§ **WORK TO BE COMPLETED**: Print, exactly as they stand, the lines from the start of the listing to the line containing "mb = MB(); mb.box(px1+.012, 5.86, 1.50, px1+.045, 5.90, 1.575);", inclusive.

── DATA BLOCK ──

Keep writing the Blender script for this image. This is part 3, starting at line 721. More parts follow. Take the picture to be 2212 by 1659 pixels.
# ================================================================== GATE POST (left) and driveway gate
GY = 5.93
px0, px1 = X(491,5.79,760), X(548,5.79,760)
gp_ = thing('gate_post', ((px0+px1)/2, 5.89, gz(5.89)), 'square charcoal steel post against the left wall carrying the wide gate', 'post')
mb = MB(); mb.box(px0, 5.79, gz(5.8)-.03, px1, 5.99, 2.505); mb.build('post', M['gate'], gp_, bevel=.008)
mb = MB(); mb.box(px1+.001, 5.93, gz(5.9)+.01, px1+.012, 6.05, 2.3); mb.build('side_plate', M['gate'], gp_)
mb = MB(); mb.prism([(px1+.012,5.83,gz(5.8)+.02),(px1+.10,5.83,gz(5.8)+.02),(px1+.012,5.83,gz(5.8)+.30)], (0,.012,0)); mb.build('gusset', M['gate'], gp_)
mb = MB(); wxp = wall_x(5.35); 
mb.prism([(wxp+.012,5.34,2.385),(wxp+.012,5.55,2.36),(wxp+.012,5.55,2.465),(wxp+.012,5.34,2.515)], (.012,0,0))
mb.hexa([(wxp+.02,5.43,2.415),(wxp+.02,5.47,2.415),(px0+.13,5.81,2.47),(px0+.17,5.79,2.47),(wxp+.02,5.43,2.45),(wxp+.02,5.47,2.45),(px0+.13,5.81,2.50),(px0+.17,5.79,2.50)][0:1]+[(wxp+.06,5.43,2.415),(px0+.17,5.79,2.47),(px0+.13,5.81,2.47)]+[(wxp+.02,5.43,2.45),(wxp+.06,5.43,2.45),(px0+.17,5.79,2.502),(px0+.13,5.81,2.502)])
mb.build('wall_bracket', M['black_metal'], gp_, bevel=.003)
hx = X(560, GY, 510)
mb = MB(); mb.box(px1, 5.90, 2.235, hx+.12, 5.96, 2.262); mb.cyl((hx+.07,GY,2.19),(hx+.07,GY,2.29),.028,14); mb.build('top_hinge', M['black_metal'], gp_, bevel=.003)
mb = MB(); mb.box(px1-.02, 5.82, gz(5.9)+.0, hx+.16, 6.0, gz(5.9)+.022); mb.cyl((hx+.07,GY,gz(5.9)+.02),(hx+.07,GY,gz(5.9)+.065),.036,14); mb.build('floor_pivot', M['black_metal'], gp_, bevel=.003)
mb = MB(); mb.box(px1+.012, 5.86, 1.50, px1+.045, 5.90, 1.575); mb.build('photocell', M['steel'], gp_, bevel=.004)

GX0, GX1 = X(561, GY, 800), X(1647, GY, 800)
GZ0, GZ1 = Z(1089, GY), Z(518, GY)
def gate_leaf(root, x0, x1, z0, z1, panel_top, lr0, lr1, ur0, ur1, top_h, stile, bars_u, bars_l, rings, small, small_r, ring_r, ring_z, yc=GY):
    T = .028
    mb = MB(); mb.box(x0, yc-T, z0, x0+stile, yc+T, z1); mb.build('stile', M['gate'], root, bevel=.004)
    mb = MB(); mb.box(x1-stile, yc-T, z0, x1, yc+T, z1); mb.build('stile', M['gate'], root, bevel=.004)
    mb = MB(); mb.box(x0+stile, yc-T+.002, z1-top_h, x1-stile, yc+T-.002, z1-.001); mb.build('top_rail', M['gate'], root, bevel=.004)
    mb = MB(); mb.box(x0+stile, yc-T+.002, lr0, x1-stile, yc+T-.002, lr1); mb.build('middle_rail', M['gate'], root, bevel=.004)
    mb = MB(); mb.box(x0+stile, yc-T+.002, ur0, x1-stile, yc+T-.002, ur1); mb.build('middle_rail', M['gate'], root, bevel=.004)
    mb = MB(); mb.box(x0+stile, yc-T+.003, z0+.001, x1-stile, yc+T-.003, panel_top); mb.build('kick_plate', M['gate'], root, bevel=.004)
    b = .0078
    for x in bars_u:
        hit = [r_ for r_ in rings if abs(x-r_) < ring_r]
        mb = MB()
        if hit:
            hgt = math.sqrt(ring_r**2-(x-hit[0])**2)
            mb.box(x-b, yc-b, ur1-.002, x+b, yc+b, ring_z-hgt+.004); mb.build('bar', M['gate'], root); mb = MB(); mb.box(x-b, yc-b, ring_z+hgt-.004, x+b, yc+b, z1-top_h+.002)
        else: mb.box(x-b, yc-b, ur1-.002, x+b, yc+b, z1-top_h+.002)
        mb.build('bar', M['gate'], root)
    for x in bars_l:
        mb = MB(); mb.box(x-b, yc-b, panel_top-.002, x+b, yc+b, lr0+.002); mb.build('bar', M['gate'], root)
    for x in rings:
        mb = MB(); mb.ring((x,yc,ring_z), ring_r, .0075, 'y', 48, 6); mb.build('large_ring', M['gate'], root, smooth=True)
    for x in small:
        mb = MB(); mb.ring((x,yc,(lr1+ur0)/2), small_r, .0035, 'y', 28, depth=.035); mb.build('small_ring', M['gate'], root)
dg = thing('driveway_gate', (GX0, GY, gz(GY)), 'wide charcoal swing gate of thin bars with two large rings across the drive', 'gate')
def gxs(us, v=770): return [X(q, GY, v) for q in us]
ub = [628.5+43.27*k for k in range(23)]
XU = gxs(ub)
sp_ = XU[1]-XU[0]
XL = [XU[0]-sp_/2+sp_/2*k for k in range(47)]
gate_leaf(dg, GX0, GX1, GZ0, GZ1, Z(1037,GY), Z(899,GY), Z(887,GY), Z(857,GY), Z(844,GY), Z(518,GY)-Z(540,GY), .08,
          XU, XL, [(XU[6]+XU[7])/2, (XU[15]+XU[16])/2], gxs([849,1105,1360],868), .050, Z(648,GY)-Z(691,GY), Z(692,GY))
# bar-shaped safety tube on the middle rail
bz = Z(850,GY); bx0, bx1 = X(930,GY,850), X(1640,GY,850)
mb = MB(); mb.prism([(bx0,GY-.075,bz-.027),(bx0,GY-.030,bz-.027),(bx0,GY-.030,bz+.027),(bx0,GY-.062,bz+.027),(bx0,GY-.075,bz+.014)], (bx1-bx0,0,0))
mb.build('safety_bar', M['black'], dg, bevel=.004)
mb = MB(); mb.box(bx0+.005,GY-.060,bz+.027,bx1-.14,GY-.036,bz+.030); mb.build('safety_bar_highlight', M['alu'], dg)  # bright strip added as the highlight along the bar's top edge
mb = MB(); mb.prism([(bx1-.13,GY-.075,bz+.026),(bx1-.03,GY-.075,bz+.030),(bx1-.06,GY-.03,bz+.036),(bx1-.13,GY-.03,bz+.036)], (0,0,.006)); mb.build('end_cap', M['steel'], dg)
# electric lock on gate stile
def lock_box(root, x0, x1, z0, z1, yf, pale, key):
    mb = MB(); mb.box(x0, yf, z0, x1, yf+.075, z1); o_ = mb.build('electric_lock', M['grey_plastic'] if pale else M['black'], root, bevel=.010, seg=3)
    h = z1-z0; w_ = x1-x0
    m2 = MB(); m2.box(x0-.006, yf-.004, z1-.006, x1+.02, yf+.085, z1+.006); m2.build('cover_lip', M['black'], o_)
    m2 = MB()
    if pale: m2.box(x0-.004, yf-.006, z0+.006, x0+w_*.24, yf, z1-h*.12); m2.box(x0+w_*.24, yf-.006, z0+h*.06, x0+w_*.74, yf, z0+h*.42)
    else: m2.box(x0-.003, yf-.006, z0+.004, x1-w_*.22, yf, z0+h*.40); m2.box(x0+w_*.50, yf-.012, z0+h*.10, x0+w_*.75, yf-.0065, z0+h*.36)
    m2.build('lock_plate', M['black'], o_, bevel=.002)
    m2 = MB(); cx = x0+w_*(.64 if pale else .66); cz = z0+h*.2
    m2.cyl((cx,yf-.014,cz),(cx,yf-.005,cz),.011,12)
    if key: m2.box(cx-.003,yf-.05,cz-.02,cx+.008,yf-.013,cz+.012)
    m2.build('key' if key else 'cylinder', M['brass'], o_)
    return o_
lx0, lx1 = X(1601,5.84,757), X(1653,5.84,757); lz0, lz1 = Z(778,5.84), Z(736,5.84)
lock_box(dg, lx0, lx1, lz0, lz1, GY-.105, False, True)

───

§ **WRITTEN RESPONSE**:
Keep writing the Blender script for this image. This is part 3, starting at line 721. More parts follow. Take the picture to be 2212 by 1659 pixels.
# ================================================================== GATE POST (left) and driveway gate
GY = 5.93
px0, px1 = X(491,5.79,760), X(548,5.79,760)
gp_ = thing('gate_post', ((px0+px1)/2, 5.89, gz(5.89)), 'square charcoal steel post against the left wall carrying the wide gate', 'post')
mb = MB(); mb.box(px0, 5.79, gz(5.8)-.03, px1, 5.99, 2.505); mb.build('post', M['gate'], gp_, bevel=.008)
mb = MB(); mb.box(px1+.001, 5.93, gz(5.9)+.01, px1+.012, 6.05, 2.3); mb.build('side_plate', M['gate'], gp_)
mb = MB(); mb.prism([(px1+.012,5.83,gz(5.8)+.02),(px1+.10,5.83,gz(5.8)+.02),(px1+.012,5.83,gz(5.8)+.30)], (0,.012,0)); mb.build('gusset', M['gate'], gp_)
mb = MB(); wxp = wall_x(5.35); 
mb.prism([(wxp+.012,5.34,2.385),(wxp+.012,5.55,2.36),(wxp+.012,5.55,2.465),(wxp+.012,5.34,2.515)], (.012,0,0))
mb.hexa([(wxp+.02,5.43,2.415),(wxp+.02,5.47,2.415),(px0+.13,5.81,2.47),(px0+.17,5.79,2.47),(wxp+.02,5.43,2.45),(wxp+.02,5.47,2.45),(px0+.13,5.81,2.50),(px0+.17,5.79,2.50)][0:1]+[(wxp+.06,5.43,2.415),(px0+.17,5.79,2.47),(px0+.13,5.81,2.47)]+[(wxp+.02,5.43,2.45),(wxp+.06,5.43,2.45),(px0+.17,5.79,2.502),(px0+.13,5.81,2.502)])
mb.build('wall_bracket', M['black_metal'], gp_, bevel=.003)
hx = X(560, GY, 510)
mb = MB(); mb.box(px1, 5.90, 2.235, hx+.12, 5.96, 2.262); mb.cyl((hx+.07,GY,2.19),(hx+.07,GY,2.29),.028,14); mb.build('top_hinge', M['black_metal'], gp_, bevel=.003)
mb = MB(); mb.box(px1-.02, 5.82, gz(5.9)+.0, hx+.16, 6.0, gz(5.9)+.022); mb.cyl((hx+.07,GY,gz(5.9)+.02),(hx+.07,GY,gz(5.9)+.065),.036,14); mb.build('floor_pivot', M['black_metal'], gp_, bevel=.003)
mb = MB(); mb.box(px1+.012, 5.86, 1.50, px1+.045, 5.90, 1.575); mb.build('photocell', M['steel'], gp_, bevel=.004)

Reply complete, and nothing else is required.